Denn die Hauptaufgabe für die die UBS Ralph Hamers holte, wird wohl weiter das Ziel bleiben: Digitalisierung der Bankgeschäfte. Digitalisierung aber hat zur Folge, dass weniger Personal gebraucht wird.

Dass Hamers reorganisieren und neu gestalten kann, das hat er als CEO der ING Bank nach der weltweiten Finanzkrise, die 2007/2008 begann, bewiesen. Vor rund zehn Jahren begann er als damals 47-Jähriger den einstigen Allfinanz-Riesen ING-Gruppe, der aus einer Bank und einer Versicherung bestand, zu zerlegen. Die Versicherungssparte namens Nationale Nederlanden (NN) wurde ausgegliedert, verselbstständigt und an die Börse gebracht. Die ING konzentrierte sich ganz und gar auf das Bankengeschäft.

Die Aufspaltung der ING-Gruppe wurde von staatlicher Seite zur Auflage gemacht, weil die ING-Gruppe während der Finanzkrise 2008 mit einem staatlichen Kredit von zehn Milliarden Euro vor dem Konkurs gerettet werden musste. Unter der Leitung von Hamers wurde dieser Kredit schnell zurückbezahlt und der Finanzriese ING-Gruppe erfolgreich entflochten.

Die ING Bank im Visier der Finanzaufsicht

Aber die ING Bank geriet während der Amtszeit von Hamers (2013-2020) auch ins Zwielicht. Die niederländische Finanzaufsicht stellte fest, dass die ING Bank die geltenden Vorschriften zur Kontrolle der illegalen Geldwäsche nicht korrekt eingehalten hatte. Die Bank, die damals unter Leitung von Ralph Hamers stand, traf einen außergerichtlichen Vergleich mit dem Staat. Sie zahlte ein Bußgeld in Höhe von 775 Millionen Euro.

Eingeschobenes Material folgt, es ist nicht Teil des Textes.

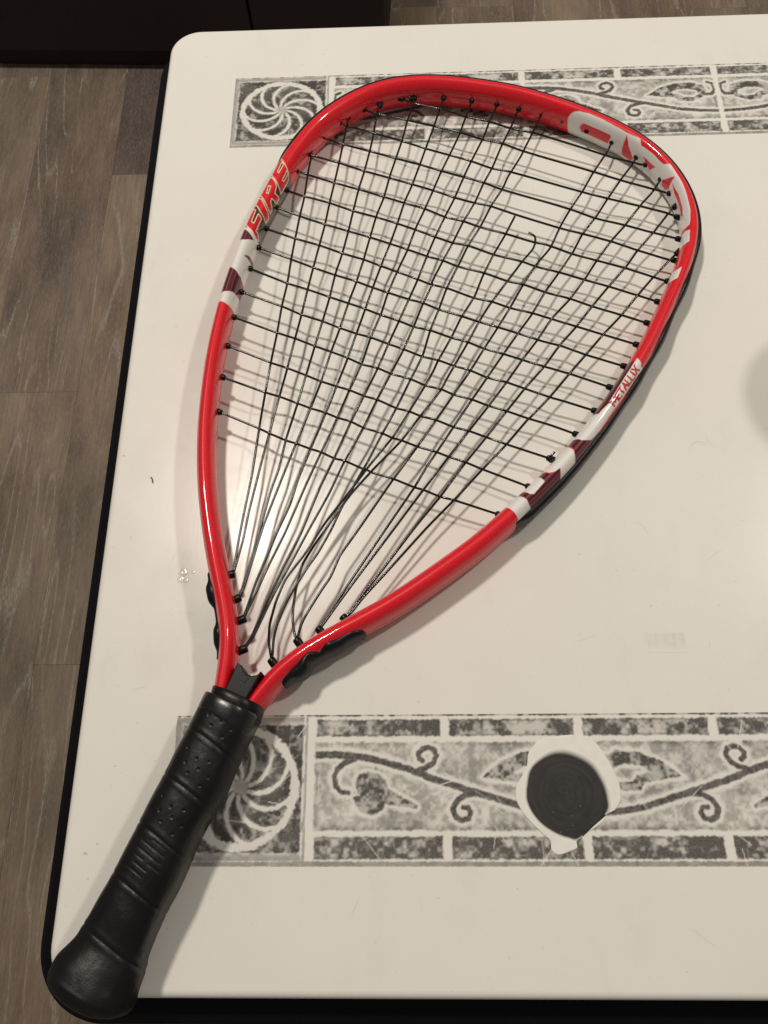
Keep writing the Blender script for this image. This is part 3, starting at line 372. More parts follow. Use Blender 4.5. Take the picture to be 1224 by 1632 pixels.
def string_mat():
    t = NT('black_string')
    v = t.coord()
    t.set(Base_Color=(.008, .007, .004, 1), Specular_IOR_Level=.5)
    a = t.n('Attribute', attribute_name='twist')
    s = t.n('Math', operation='SINE'); t.l(a.outputs['Fac'], s.inputs[0])
    t.l(t.maprange(t.noise(v, 120, 3), .3, .7, .09, .20), t.b.inputs['Roughness'])
    t.bump(s.outputs[0], .045, .0002)
    return t.m
M_string = string_mat()

def paint_mat():
    t = NT('glossy_frame_paint')
    a = t.n('Attribute', attribute_name='paint')
    v = t.coord()
    flake = t.n('TexVoronoi'); flake.inputs['Scale'].default_value = 1500; t.l(v, flake.inputs['Vector'])
    k = t.n('HueSaturation'); t.l(a.outputs['Color'], k.inputs['Color'])
    t.l(t.maprange(flake.outputs['Distance'], .1, .8, 1.20, .84), k.inputs['Value'])
    sp = t.n('SeparateColor'); t.l(a.outputs['Color'], sp.inputs[0])
    df = t.n('Math', operation='SUBTRACT'); t.l(sp.outputs[0], df.inputs[0]); t.l(sp.outputs[1], df.inputs[1])
    t.l(t.mix(t.maprange(df.outputs[0], .2, .5, 0, 1), a.outputs['Color'], k.outputs['Color']), t.b.inputs['Base Color'])
    t.set(Roughness=.38, Coat_Weight=.7, Coat_Roughness=.05, Specular_IOR_Level=.25)
    t.bump(t.noise(v, 45, 3), .08, .0008)
    return t.m
M_paint = paint_mat()

def grip_mat():
    t = NT('black_grip_rubber')
    v = t.coord()
    n = t.noise(v, 60, 4)
    a = t.n('Attribute', attribute_name='pit')
    c = t.mix(n, (.0032, .003, .0034), (.0065, .006, .0064))
    c = t.mix(a.outputs['Fac'], c, (.002, .002, .002))
    t.l(c, t.b.inputs['Base Color'])
    t.l(t.maprange(t.noise(v, 35, 4), .3, .7, .34, .46), t.b.inputs['Roughness'])
    t.set(Specular_IOR_Level=.30)
    t.bump(t.noise(v, 1300, 2), .25, .00025)
    return t.m
M_grip = grip_mat()
M_band = plain('glossy_rubber', (.007, .0065, .007), .27, .1, 700, 0, .45)

def plank_mat():
    t = NT('weathered_vinyl_plank')
    info = t.n('ObjectInfo')
    c = t.n('TexCoord')
    add = t.n('VectorMath', operation='ADD')
    sc = t.n('VectorMath', operation='SCALE'); sc.inputs['Scale'].default_value = 40
    cmb = t.n('CombineXYZ')
    t.l(info.outputs['Random'], cmb.inputs['X']); t.l(info.outputs['Random'], cmb.inputs['Y']); t.l(info.outputs['Random'], cmb.inputs['Z'])
    t.l(cmb.outputs[0], sc.inputs[0]); t.l(c.outputs['Object'], add.inputs[0]); t.l(sc.outputs[0], add.inputs[1])
    def stretched(x, y):
        m = t.n('Mapping'); m.inputs['Scale'].default_value = (x, y, 1); t.l(add.outputs[0], m.inputs['Vector']); return m.outputs[0]
    fibre = t.noise(stretched(30, 1.6), 12, 6, .75)
    fine = t.noise(stretched(60, 9), 14, 4, .7)
    blot = t.noise(stretched(5, 1.5), 3.2, 5, .6)
    tone = t.noise(stretched(3, .7), 2.6, 3)
    # cathedral grain: contour lines of a long smooth field, broken up by finer noise
    field = t.n('TexNoise'); field.inputs['Scale'].default_value = 3.4; field.inputs['Detail'].default_value = 2.5
    field.inputs['Distortion'].default_value = .35; t.l(stretched(3.4, .42), field.inputs['Vector'])
    mul = t.n('Math', operation='MULTIPLY'); mul.inputs[1].default_value = 15; t.l(field.outputs['Fac'], mul.inputs[0])
    frac = t.n('Math', operation='PINGPONG'); frac.inputs[1].default_value = .5; t.l(mul.outputs[0], frac.inputs[0])
    line = t.maprange(frac.outputs[0], .0, .13, 1, 0)
    patch_ = t.maprange(t.noise(stretched(5, 1.2), 3, 3), .40, .56, 0, .9)
    brk = t.maprange(fine, .40, .62, .1, 1)
    v1 = t.n('Math', operation='MULTIPLY'); t.l(line, v1.inputs[0]); t.l(patch_, v1.inputs[1])
    v2 = t.n('Math', operation='MULTIPLY'); t.l(v1.outputs[0], v2.inputs[0]); t.l(brk, v2.inputs[1])
    col = t.mix(t.maprange(blot, .3, .7, 0, 1), (.56, .55, .57), (1.40, 1.36, 1.28))
    col = t.mix(t.maprange(tone, .35, .65, 0, 1), col, (1.0, .90, .84), 'MULTIPLY')
    col = t.mix(1.0, col, info.outputs['Color'], 'MULTIPLY')
    col = t.mix(t.maprange(fibre, .30, .60, .42, 0), col, (.060, .046, .037))
    col = t.mix(t.maprange(fine, .50, .74, 0, .60), col, (.36, .32, .27))
    col = t.mix(v2.outputs[0], col, (.44, .40, .35))
    t.l(col, t.b.inputs['Base Color'])
    t.l(t.maprange(fibre, .3, .7, .48, .62), t.b.inputs['Roughness'])
    t.set(Specular_IOR_Level=.35)
    t.bump(fibre, .25, .0006)
    return t.m
M_plank = plank_mat()
M_sub = plain('dark_underlay', (.02, .017, .015), .8)

def vcol_mat(name, rough):
    t = NT(name)
    a = t.n('Attribute', attribute_name='paint')
    t.l(a.outputs['Color'], t.b.inputs['Base Color'])
    v = t.coord()
    t.l(t.maprange(t.noise(v, 180, 4), .3, .7, rough-.06, rough+.08), t.b.inputs['Roughness'])
    t.bump(t.noise(v, 500, 3), .12, .0002)
    return t.m
M_paper = vcol_mat('printed_paper', .55)

# ------------------------------------------------------------------ floor of planks
ZF = -.60
v, f = box(-2.2, 2.4, -1.4, 2.9, ZF-.03, ZF-.006)
floor = tag(mesh('floor', v, f, M_sub, smooth=False), kind='structure')
PW = .1295
def plank(x0, y0, y1, tint):
    w, l = PW-.00015, y1-y0-.00015
    v, f = box(-w/2, w/2, -l/2, l/2, -.006, 0, .0003)
    o = mesh('plank', v, f, M_plank, floor, smooth=False)
    o.location = (x0+PW/2, (y0+y1)/2, ZF)
    o.color = (*tint, 1)
TINTS = [(.240, .190, .146), (.220, .180, .150), (.310, .240, .155), (.138, .108, .102), (.266, .216, .168), (.210, .164, .130)]
cols = {-5: [(-.95, -.16, 0), (-.16, .62, 4), (.62, 1.40, 1), (1.40, 2.2, 0)],
        -4: [(-1.0, -.54, 1), (-.54, .236, 0), (.236, 1.0115, 4), (1.0115, 1.80, 3), (1.80, 2.6, 1)],
        -3: [(-1.0, -.27, 5), (-.27, .504, 1), (.504, 1.28, 2), (1.28, 2.06, 4)]}
for k in range(-16, 18):
    if k in cols:
        rows = cols[k]
    else:
        y = -1.2+rng.random()*.7; rows = []
        while y < 2.6:
            rows.append((y, y+.7755, int(rng.integers(0, 6)))); y += .7755
    for y0, y1, q in rows: plank(.0553+PW*k, y0, y1, TINTS[q])

# ------------------------------------------------------------------ black cabinet behind the table
cab = root('cabinet', (-.75, 1.45, ZF), 'low black cabinet with a recessed base standing on the plank floor behind the white table', 'cabinet')
cab.rotation_euler = (0, 0, math.radians(-3.0))
def cabpart(name, x0, x1, y0, y1, z0, z1, b=.006):
    v, f = box(x0, x1, y0, y1, z0, z1, b)
    return mesh(name, v, f, M_leather, cab, smooth=False)
cabpart('body', .058, .733, -.178, .22, .036, .46, .012)
cabpart('front_panel', .056, .520, -.200, -.179, .037, .455, .006)
cabpart('front_panel', .5215, .731, -.200, -.179, .037, .455, .006)
cabpart('base', .074, .70, -.185, .20, 0, .0355, .004)

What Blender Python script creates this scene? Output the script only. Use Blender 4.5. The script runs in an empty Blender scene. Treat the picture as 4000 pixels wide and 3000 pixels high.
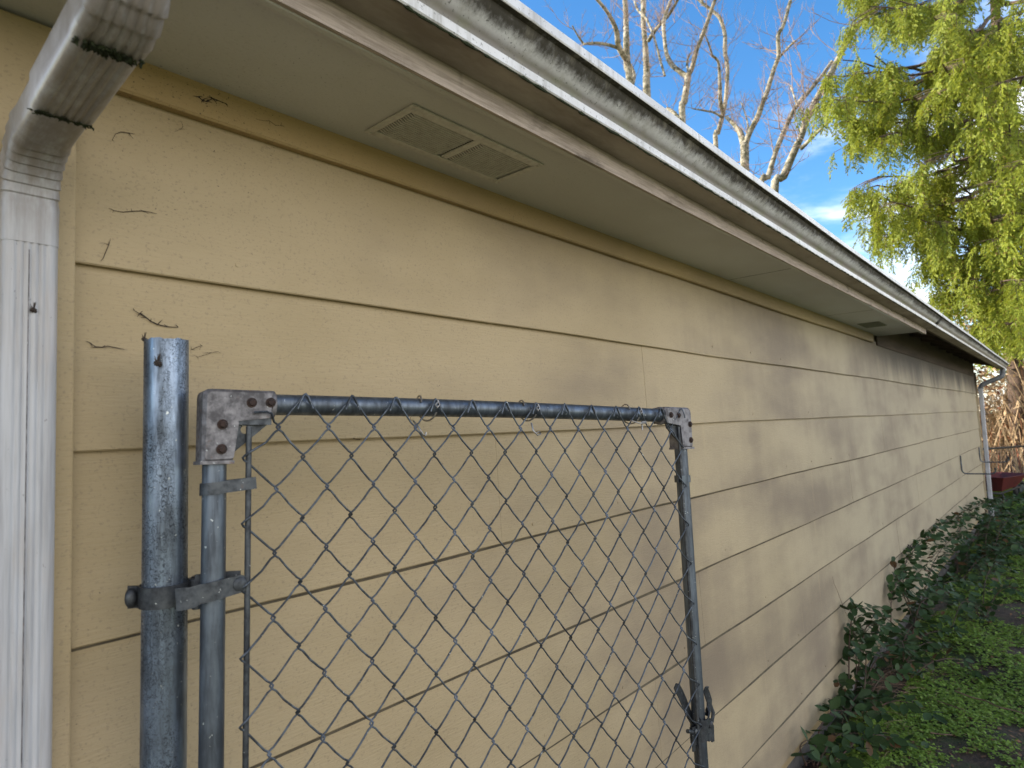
import bpy, bmesh, math, random
import numpy as np
from mathutils import Vector, Matrix

SC = bpy.context.scene
COL = SC.collection
RND = random.Random(7)
NR = np.random.default_rng(11)
R = math.radians

# ------------------------------------------------------------------ camera
CF = 2476.517                                   # focal length in photo pixels (4000 wide)
CR = Vector((0.75112522, 0.65909144, -0.03754158))
CU = Vector((0.07373879, -0.02725217, 0.99690517))
CW = Vector((-0.65602858, 0.75156888, 0.0690704))
CP = Vector((1.09431236, 0.0, 1.69012386))
cam_d = bpy.data.cameras.new('camera')
cam = bpy.data.objects.new('camera', cam_d); COL.objects.link(cam)
cam_d.sensor_width = 36.0
cam_d.lens = CF / 4000 * 36
cam_d.clip_start = 0.02; cam_d.clip_end = 3000
cam_d.dof.use_dof = True; cam_d.dof.focus_distance = 1.7; cam_d.dof.aperture_fstop = 6.5
m = Matrix.Identity(4)
for i in range(3):
    m[i][0] = CR[i]; m[i][1] = CU[i]; m[i][2] = -CW[i]; m[i][3] = CP[i]
cam.matrix_world = m
SC.camera = cam


def ray(u, v):
    return CW + CR * ((u - 2000) / CF) - CU * ((v - 1500) / CF)


def atD(u, v, D):
    return CP + ray(u, v) * D


def atx(u, v, x):
    d = ray(u, v); return CP + d * ((x - CP.x) / d.x)


def aty(u, v, y):
    d = ray(u, v); return CP + d * ((y - CP.y) / d.y)


def atz(u, v, z):
    d = ray(u, v); return CP + d * ((z - CP.z) / d.z)


# ------------------------------------------------------------------ light
SUN_DIR = Vector((-0.80, -0.46, 0.0)).normalized()
SUN_EL = R(27)
sun_vec = Vector((SUN_DIR.x * math.cos(SUN_EL), SUN_DIR.y * math.cos(SUN_EL), math.sin(SUN_EL)))
sd = bpy.data.lights.new('sun', 'SUN'); sd.energy = 5.0; sd.angle = R(0.5); sd.color = (1.0, 0.93, 0.80)
sun = bpy.data.objects.new('sun', sd); COL.objects.link(sun)
sun.rotation_euler = sun_vec.to_track_quat('Z', 'Y').to_euler()
sun.location = (-20, -12, 20)

SC.view_settings.view_transform = 'Standard'
SC.view_settings.look = 'None'
SC.view_settings.exposure = 1.05
SC.view_settings.gamma = 1.0
SC.cycles.max_bounces = 6
SC.cycles.diffuse_bounces = 4
SC.cycles.transparent_max_bounces = 8

# ------------------------------------------------------------------ node helper


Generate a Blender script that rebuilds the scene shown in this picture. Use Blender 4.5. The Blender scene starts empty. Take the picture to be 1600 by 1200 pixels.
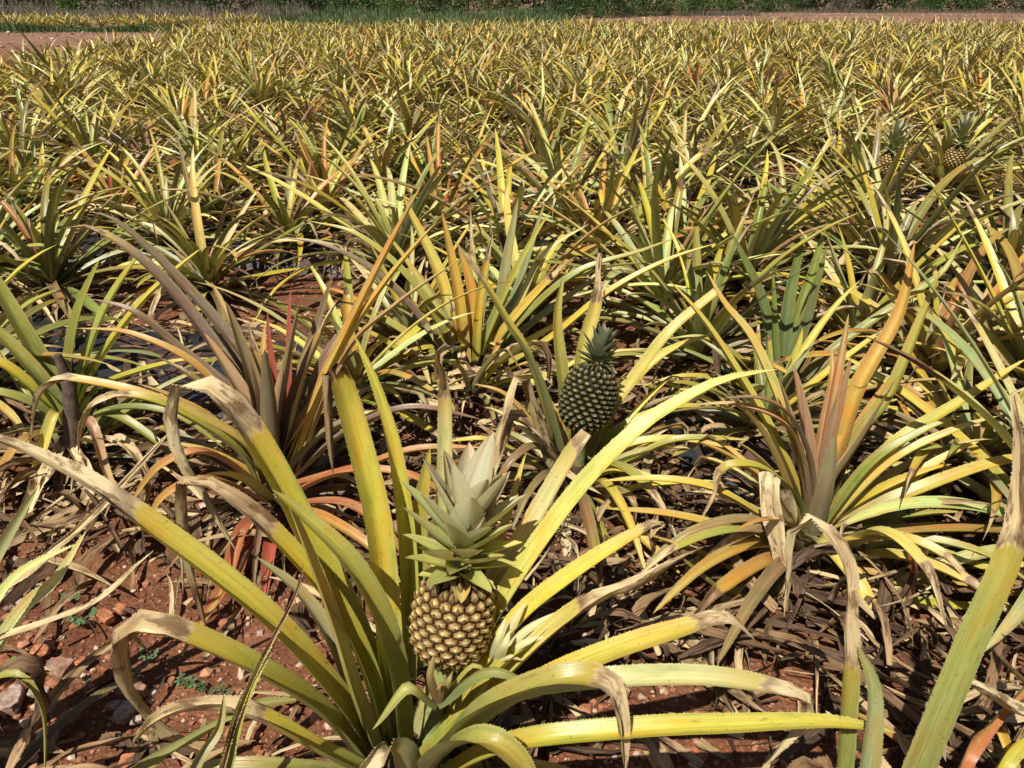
import bpy, math, random
import numpy as np
from math import radians as R, sin, cos, pi, tan, atan

SC = bpy.context.scene
COL = SC.collection
rng = np.random.default_rng(7)
random.seed(7)

# ------------------------------------------------------------------ camera, world, sun, exposure
CAM_H, PITCH, FPX = 1.40, R(27.0), 1204.0
cd = bpy.data.cameras.new('camera'); cam = bpy.data.objects.new('camera', cd); COL.objects.link(cam)
cam.location = (0, 0, CAM_H); cam.rotation_euler = (pi/2 - PITCH, 0, 0)
cd.sensor_width = 36.0; cd.lens = 36.0*FPX/1600.0; cd.clip_start = 0.05; cd.clip_end = 2000
SC.camera = cam

SUN_EL, SUN_AZ = R(57), R(208)            # azimuth from +Y clockwise: from the left, a little behind the camera
sv = (sin(SUN_AZ)*cos(SUN_EL), cos(SUN_AZ)*cos(SUN_EL), sin(SUN_EL))
sl = bpy.data.lights.new('sun', 'SUN'); sl.energy = 5.0; sl.angle = R(0.5); sl.color = (1.0, 0.955, 0.88)
so = bpy.data.objects.new('sun', sl); COL.objects.link(so)
from mathutils import Vector
so.rotation_euler = Vector(sv).to_track_quat('Z', 'Y').to_euler()
W = bpy.data.worlds.new("World"); SC.world = W; W.use_nodes = True
nt = W.node_tree; nt.nodes.clear()
sky = nt.nodes.new('ShaderNodeTexSky'); sky.sky_type = 'NISHITA'; sky.sun_disc = False
sky.sun_elevation = SUN_EL; sky.sun_rotation = SUN_AZ
bg = nt.nodes.new('ShaderNodeBackground'); bg.inputs[1].default_value = 0.05
wo = nt.nodes.new('ShaderNodeOutputWorld')
nt.links.new(sky.outputs[0], bg.inputs[0]); nt.links.new(bg.outputs[0], wo.inputs[0])
SC.view_settings.view_transform = 'Standard'; SC.view_settings.look = 'None'
SC.view_settings.exposure = 0.24; SC.view_settings.gamma = 1.0
SC.cycles.max_bounces = 6; SC.cycles.diffuse_bounces = 3; SC.cycles.glossy_bounces = 2
SC.cycles.transmission_bounces = 3; SC.cycles.caustics_reflective = False; SC.cycles.caustics_refractive = False

# ------------------------------------------------------------------ helpers
CP, SP = cos(PITCH), sin(PITCH)
def at(px, py, Y):
    """3-D point whose forward distance is Y, seen at a pixel of the 1600x1200 photo"""
    a = (px-800)/FPX; b = (600-py)/FPX
    s = Y/(CP + b*SP)
    return np.array([a*s, Y, CAM_H + s*(-SP + b*CP)])
def ground_at(px, py):
    a = (px-800)/FPX; b = (600-py)/FPX
    s = CAM_H/(SP - b*CP)
    return a*s, s*(CP + b*SP)

def tag(o, label=None, cat=None, group=None, kind=None):
    if label: o['label'] = label
    if cat: o['category'] = cat
    if group: o['group'] = group
    if kind: o['kind'] = kind
    return o
def empty(name, loc, label, cat, group=None):
    o = bpy.data.objects.new(name, None); COL.objects.link(o); o.location = loc; o.empty_display_size = .1
    return tag(o, label, cat, group)
def link(name, me, parent=None, mat=None):
    o = bpy.data.objects.new(name, me); COL.objects.link(o)
    if parent: o.parent = parent
    return o

class Acc:
    """collects vertices/faces/uv/colours of many pieces; builds ONE mesh"""
    def __init__(s): s.v=[]; s.q=[]; s.t=[]; s.uv=[]; s.c=[]; s.a=[]; s.n=0
    def add(s, v, q=None, t=None, uv=None, c=None, a=None):
        n = len(v)
        s.v.append(v)
        if q is not None and len(q): s.q.append(q + s.n)
        if t is not None and len(t): s.t.append(t + s.n)
        s.uv.append(uv if uv is not None else np.zeros((n,2)))
        cc = np.ones((n,4)); 
        if c is not None: cc[:, :3] = c
        s.c.append(cc)
        aa = np.zeros((n,4))
        if a is not None: aa[:] = a
        s.a.append(aa); s.n += n
    def mesh(s, name, mat, smooth=True, origin=None):
        v = np.concatenate(s.v).astype(np.float32)
        if origin is not None: v = v - np.asarray(origin, np.float32)
        q = np.concatenate(s.q) if s.q else np.zeros((0,4),int)
        t = np.concatenate(s.t) if s.t else np.zeros((0,3),int)
        me = bpy.data.meshes.new(name)
        me.vertices.add(len(v)); me.vertices.foreach_set('co', v.ravel())
        lv = np.concatenate([q.ravel(), t.ravel()]).astype(np.int32)
        me.loops.add(len(lv)); me.loops.foreach_set('vertex_index', lv)
        npol = len(q)+len(t)
        ls = np.concatenate([np.arange(len(q))*4, len(q)*4+np.arange(len(t))*3]).astype(np.int32)
        lt = np.concatenate([np.full(len(q),4), np.full(len(t),3)]).astype(np.int32)
        me.polygons.add(npol); me.polygons.foreach_set('loop_start', ls); me.polygons.foreach_set('loop_total', lt)
        me.polygons.foreach_set('use_smooth', np.full(npol, smooth))
        uv = np.concatenate(s.uv).astype(np.float32)
        ul = me.uv_layers.new(name='UVMap'); ul.data.foreach_set('uv', uv[lv].ravel())
        for nm, arr in (('col', s.c), ('aux', s.a)):
            at_ = me.attributes.new(nm, 'FLOAT_COLOR', 'POINT'); at_.data.foreach_set('color', np.concatenate(arr).astype(np.float32).ravel())
        me.update(calc_edges=True); me.materials.append(mat)
        return me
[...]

In der Periode, in der die Geldwäschepraktiken bei der ING Bank-Niederlande stattfanden, war Koos Timmermans verantwortlich für den Unternehmensbereich ING Niederlande. Seit 2017 war Timmermans Finanzvorstand der ING Bank. Timmermans trat wegen des Geldwäscheskandals bei der ING Bank zurück und übernahm mit diesem Rücktritt de facto die Verantwortung dafür. Aber gegen Timmermans persönlich wurde nie ermittelt. Auch gegen Hamers wurde zu diesem Zeitpunkt nicht ermittelt. Das änderte sich aber 2020.

Denn dass sich die niederländische Justiz überhaupt noch einmal mit dem bereits durch den außergerichtlichen Vergleich 2018 beigelegten Geldwäscheskandal bei der ING Bank beschäftigte, hat Pieter Lakeman und seine SOBI (Stiftung Betriebsprüfung) bewirkt. Lakeman startete vor dem Haager Gericht ein neues Verfahren gegen die ING Bank und gegen Ralph Hamers als ehemaligen ING-Vorstandschef persönlich, weil er mit dem außergerichtlichen Vergleich nicht einverstanden war. Ein Haager Gericht entschied daraufhin, dass gegen Ralph Hamers persönlich als ehemaliger Vorstandsvorsitzender der ING Bank ermittelt werden könne. Das Verfahren ist noch in der Schwebe. Ein Urteil gibt es nicht.

Noch läuft ein Verfahren gegen Hamers

Hamers selbst sagte zu dem laufenden Verfahren gegen ihn: „Ich habe immer korrekt gehandelt und habe ein gutes Gewissen. Daher habe ich das vollste Vertrauen, dass dieses Verfahren für mich positiv endet.“ Außerdem: Die Staatsanwaltschaft stellte 2018 bereits fest, dass keiner der ING-Manager an den Geldwäschepraktiken der ING Bank aktiv mitgearbeitet hat. Auch Hamers nicht.

Aber: Sollte Ralph Hamers von einem Haager Gericht wider Erwarten doch verurteilt werden, dann wird er wohl kaum mehr die Aufgabe, die UBS und die CS erfolgreich zu fusionieren, zu Ende führen können.

Das Jahr 2022 zählt zu den besten in der Geschichte der UBS. Seit 16 Jahren verdiente die UBS nicht mehr so viel wie 2022, nämlich 7,63 Mrd. Dollar. Die UBS wird an der Börse nun mit 53 Mrd. Franken bewertet. Hamers hat es möglich gemacht.